- _Your objective_
Scan the data below for the string "Write". Copy every line where it appears.

- _Data shown_
-- Begin --
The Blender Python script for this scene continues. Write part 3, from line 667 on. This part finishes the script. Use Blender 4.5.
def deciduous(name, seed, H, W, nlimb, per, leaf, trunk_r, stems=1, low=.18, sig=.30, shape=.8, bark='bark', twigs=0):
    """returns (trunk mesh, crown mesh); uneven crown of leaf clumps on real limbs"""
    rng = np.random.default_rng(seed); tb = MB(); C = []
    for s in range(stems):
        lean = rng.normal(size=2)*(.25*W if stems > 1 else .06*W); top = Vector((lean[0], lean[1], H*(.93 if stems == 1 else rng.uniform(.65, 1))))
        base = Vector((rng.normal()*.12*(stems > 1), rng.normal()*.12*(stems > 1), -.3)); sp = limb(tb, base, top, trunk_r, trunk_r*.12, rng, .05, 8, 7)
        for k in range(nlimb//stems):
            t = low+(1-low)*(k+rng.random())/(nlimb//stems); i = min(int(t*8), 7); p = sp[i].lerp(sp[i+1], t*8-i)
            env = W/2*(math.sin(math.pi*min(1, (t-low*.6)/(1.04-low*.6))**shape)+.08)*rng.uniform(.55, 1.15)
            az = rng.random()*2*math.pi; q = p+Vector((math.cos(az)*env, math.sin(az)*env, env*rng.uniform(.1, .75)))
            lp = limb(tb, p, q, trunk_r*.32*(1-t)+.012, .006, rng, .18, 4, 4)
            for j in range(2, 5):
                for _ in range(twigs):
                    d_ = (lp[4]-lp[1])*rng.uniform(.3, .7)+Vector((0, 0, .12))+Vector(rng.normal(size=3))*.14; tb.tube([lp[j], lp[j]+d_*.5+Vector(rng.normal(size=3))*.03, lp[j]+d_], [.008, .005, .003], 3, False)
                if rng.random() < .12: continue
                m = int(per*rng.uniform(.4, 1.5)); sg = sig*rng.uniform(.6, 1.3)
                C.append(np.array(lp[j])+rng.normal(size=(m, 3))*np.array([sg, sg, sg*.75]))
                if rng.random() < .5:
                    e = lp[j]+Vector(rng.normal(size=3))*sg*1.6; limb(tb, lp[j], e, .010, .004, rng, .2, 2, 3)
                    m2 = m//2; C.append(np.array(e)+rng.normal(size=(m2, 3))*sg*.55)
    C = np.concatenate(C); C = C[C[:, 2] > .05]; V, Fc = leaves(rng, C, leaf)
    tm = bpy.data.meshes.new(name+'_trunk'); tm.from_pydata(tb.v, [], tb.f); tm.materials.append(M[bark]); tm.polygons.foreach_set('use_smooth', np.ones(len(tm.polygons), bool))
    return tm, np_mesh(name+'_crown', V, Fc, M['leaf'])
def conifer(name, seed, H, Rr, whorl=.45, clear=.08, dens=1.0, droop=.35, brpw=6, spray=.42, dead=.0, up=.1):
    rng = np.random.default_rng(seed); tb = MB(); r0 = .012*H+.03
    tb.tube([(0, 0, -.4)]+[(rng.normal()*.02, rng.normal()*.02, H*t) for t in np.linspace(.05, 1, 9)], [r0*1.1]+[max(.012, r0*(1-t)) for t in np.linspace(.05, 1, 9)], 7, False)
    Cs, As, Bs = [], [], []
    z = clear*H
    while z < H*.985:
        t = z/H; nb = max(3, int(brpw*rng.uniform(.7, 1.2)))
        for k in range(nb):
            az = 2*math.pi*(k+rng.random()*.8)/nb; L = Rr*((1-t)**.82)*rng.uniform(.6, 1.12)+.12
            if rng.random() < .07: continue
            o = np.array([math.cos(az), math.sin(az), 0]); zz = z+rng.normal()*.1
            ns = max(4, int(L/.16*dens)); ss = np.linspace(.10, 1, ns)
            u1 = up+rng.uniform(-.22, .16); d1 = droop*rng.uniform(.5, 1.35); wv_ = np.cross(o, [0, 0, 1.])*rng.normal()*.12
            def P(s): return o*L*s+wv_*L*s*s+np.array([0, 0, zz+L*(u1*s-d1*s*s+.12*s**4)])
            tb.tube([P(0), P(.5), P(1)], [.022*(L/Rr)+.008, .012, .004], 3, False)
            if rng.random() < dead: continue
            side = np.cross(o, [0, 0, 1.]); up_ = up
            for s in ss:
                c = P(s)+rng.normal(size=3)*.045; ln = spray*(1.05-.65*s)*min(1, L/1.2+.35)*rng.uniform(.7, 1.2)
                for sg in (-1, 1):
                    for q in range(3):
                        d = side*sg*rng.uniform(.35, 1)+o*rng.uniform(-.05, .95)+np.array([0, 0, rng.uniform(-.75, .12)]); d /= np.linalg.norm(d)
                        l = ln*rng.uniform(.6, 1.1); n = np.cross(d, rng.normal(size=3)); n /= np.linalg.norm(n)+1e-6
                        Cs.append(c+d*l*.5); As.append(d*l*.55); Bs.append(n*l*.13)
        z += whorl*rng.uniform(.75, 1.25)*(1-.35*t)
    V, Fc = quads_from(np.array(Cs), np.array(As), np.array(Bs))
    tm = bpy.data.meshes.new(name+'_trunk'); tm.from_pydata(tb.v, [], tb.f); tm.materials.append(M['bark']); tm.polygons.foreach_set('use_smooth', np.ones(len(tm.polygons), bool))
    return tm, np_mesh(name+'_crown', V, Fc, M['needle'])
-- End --
-- Begin --
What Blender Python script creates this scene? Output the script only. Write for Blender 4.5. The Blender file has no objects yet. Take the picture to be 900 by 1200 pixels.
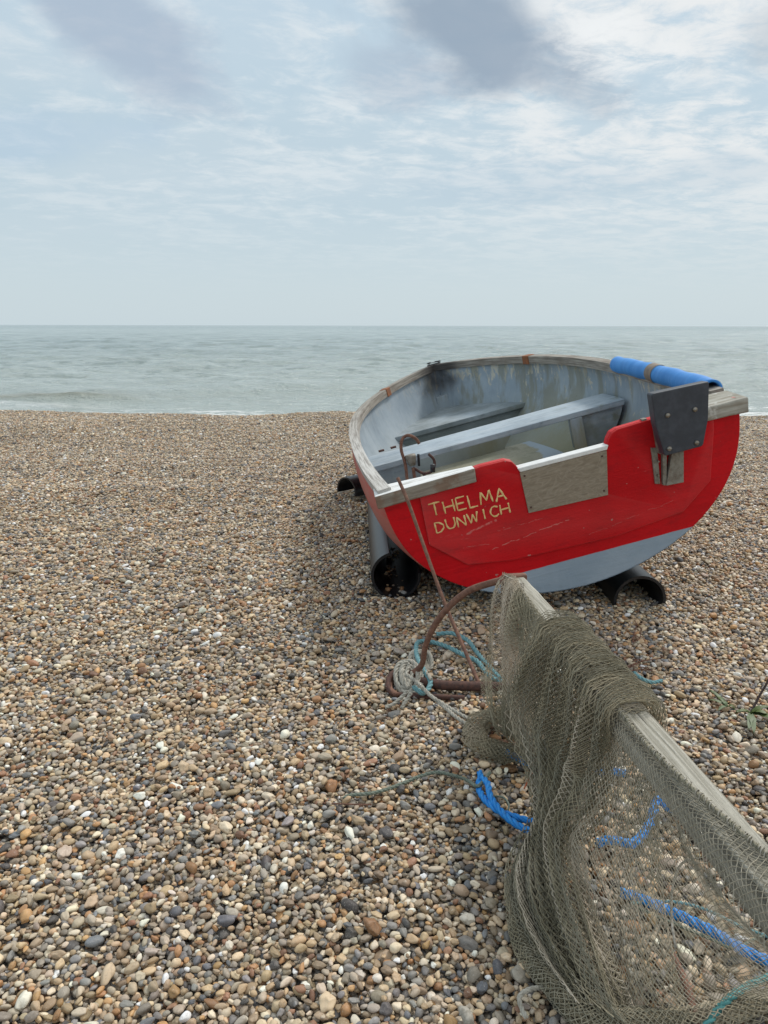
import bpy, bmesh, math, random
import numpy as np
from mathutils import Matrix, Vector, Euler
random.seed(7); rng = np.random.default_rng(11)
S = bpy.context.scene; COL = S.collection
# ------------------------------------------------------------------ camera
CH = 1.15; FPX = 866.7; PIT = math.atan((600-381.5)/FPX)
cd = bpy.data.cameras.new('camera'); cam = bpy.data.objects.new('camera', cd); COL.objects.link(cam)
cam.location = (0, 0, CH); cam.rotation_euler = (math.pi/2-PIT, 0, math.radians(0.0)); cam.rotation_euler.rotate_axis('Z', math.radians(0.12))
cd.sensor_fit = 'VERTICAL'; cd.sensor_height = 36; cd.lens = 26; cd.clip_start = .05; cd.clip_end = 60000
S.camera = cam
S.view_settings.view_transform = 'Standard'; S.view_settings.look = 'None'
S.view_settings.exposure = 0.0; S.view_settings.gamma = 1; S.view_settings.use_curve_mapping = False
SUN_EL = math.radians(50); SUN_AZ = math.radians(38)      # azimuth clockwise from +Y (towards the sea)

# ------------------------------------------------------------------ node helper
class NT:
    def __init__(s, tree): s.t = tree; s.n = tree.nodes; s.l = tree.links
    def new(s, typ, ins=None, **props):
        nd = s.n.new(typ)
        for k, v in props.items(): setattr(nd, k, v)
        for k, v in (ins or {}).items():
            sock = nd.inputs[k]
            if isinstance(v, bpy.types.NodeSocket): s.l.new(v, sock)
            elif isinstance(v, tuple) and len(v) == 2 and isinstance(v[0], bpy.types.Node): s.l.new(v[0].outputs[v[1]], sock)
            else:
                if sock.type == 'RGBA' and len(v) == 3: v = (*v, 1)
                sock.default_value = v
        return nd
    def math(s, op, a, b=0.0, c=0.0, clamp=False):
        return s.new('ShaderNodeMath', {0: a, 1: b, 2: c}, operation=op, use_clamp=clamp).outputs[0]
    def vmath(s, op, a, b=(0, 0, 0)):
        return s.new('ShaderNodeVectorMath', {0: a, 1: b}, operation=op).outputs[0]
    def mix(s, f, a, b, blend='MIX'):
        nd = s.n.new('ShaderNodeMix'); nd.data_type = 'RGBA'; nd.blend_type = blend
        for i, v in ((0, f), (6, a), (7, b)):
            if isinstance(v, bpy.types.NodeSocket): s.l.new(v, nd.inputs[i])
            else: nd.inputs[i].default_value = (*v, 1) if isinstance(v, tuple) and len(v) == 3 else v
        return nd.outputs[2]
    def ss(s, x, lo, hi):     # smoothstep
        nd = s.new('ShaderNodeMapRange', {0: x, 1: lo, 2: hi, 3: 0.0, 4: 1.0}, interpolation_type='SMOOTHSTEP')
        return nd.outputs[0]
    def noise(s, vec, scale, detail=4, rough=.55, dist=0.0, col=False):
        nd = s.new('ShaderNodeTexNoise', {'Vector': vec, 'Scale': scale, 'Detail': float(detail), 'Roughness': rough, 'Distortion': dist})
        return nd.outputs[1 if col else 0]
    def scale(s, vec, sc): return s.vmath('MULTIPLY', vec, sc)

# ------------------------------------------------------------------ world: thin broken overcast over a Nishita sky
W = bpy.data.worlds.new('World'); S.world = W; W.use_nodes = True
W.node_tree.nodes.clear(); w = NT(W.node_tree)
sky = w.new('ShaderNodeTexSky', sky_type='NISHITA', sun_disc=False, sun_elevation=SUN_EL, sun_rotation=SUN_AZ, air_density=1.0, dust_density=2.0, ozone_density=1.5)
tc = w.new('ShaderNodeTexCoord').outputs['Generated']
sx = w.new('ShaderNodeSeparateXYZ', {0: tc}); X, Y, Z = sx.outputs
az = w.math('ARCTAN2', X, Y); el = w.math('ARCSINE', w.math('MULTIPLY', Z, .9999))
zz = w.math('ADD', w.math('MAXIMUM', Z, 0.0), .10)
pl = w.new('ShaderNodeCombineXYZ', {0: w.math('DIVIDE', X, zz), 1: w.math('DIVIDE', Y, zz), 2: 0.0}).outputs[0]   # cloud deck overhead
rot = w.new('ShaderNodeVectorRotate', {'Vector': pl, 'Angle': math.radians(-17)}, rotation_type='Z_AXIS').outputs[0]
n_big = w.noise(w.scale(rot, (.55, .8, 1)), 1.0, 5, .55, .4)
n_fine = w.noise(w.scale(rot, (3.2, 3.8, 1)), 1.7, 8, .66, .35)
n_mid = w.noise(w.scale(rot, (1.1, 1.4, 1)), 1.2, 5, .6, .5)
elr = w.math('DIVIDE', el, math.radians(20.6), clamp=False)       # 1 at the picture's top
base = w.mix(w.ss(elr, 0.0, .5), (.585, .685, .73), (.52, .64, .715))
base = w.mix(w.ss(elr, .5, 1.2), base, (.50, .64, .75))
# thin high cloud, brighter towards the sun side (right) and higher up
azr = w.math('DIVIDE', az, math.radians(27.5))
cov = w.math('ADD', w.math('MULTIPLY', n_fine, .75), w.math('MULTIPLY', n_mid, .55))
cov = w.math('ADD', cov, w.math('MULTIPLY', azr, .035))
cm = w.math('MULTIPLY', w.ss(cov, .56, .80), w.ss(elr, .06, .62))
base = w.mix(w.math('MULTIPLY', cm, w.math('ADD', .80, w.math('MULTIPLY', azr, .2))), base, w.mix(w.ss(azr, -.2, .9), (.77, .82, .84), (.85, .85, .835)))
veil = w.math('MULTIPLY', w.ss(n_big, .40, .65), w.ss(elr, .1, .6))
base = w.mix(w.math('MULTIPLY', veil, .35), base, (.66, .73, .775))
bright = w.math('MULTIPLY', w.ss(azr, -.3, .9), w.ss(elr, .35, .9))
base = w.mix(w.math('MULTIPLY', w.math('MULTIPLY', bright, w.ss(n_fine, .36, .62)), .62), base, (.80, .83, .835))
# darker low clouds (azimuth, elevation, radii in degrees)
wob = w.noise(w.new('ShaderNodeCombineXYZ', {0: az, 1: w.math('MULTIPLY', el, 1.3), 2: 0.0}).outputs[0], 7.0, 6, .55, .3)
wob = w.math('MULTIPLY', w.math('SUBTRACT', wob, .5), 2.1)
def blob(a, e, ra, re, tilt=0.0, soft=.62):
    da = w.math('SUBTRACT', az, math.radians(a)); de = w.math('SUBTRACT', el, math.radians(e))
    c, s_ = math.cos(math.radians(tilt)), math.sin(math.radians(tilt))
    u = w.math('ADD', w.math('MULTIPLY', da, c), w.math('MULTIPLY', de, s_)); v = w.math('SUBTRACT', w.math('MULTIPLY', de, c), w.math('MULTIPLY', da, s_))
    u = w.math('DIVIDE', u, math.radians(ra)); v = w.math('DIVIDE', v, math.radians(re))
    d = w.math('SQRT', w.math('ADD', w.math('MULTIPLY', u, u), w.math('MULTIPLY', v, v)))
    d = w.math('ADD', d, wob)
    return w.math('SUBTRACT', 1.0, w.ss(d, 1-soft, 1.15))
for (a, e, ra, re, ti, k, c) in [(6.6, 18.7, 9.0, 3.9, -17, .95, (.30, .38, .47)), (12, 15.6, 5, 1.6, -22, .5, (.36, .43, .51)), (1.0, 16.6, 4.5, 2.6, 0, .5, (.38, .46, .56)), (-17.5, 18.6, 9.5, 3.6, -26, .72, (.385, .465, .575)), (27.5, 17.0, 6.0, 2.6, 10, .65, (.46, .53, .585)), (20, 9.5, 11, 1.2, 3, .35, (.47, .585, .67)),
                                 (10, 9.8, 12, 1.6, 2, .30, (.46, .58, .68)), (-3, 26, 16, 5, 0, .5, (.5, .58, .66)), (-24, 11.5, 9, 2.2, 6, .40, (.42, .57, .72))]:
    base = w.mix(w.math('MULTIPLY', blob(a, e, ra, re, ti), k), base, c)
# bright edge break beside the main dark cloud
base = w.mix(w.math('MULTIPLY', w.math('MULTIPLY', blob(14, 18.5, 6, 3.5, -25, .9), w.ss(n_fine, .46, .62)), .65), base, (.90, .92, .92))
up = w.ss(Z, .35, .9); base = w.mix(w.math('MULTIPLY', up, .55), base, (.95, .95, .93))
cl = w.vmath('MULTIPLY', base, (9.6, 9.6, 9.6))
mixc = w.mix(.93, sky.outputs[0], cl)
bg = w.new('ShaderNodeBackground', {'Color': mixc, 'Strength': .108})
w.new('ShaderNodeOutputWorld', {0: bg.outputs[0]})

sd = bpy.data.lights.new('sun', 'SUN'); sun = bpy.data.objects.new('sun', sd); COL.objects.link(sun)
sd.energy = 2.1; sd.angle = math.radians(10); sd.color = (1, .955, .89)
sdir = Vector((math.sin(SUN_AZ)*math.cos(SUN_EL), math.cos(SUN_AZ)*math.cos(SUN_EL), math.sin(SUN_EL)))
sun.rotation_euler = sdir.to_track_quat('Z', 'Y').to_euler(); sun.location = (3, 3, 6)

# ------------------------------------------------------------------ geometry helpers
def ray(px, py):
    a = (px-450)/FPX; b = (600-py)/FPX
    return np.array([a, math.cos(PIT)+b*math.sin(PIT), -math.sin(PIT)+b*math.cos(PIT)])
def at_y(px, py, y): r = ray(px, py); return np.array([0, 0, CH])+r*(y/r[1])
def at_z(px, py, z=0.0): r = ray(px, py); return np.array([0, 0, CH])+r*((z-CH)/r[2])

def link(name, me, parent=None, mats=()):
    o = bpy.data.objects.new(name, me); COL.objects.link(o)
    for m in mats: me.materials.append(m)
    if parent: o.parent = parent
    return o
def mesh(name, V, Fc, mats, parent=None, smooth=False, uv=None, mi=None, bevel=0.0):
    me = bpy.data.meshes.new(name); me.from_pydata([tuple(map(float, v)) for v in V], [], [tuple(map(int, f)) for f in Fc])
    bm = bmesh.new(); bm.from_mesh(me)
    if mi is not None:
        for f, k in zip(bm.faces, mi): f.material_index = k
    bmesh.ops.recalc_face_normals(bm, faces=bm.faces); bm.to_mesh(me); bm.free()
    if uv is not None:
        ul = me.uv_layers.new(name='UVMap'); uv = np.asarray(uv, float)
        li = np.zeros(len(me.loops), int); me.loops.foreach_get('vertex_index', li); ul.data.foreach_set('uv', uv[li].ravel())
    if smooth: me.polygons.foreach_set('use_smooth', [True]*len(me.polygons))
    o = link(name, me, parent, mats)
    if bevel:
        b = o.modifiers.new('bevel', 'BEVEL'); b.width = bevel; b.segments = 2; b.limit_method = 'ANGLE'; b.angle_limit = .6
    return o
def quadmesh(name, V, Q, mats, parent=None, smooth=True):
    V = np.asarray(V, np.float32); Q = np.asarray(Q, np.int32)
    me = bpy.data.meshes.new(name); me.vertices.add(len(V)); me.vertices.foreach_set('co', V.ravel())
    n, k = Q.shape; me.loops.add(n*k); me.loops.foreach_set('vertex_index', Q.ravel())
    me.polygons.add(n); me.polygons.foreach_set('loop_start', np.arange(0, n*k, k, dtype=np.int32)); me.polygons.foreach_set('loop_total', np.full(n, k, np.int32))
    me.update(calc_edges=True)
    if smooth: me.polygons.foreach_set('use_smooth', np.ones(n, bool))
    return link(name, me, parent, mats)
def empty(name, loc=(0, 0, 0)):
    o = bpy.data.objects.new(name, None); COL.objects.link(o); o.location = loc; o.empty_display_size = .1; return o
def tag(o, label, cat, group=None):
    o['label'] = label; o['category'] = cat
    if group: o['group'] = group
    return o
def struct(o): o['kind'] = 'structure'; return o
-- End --
-- Begin --
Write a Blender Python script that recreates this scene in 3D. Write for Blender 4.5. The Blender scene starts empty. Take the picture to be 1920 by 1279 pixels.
-- End --
- _Response to the task_
The Blender Python script for this scene continues. Write part 3, from line 667 on. This part finishes the script. Use Blender 4.5.
What Blender Python script creates this scene? Output the script only. Write for Blender 4.5. The Blender file has no objects yet. Take the picture to be 900 by 1200 pixels.
Write a Blender Python script that recreates this scene in 3D. Write for Blender 4.5. The Blender scene starts empty. Take the picture to be 1920 by 1279 pixels.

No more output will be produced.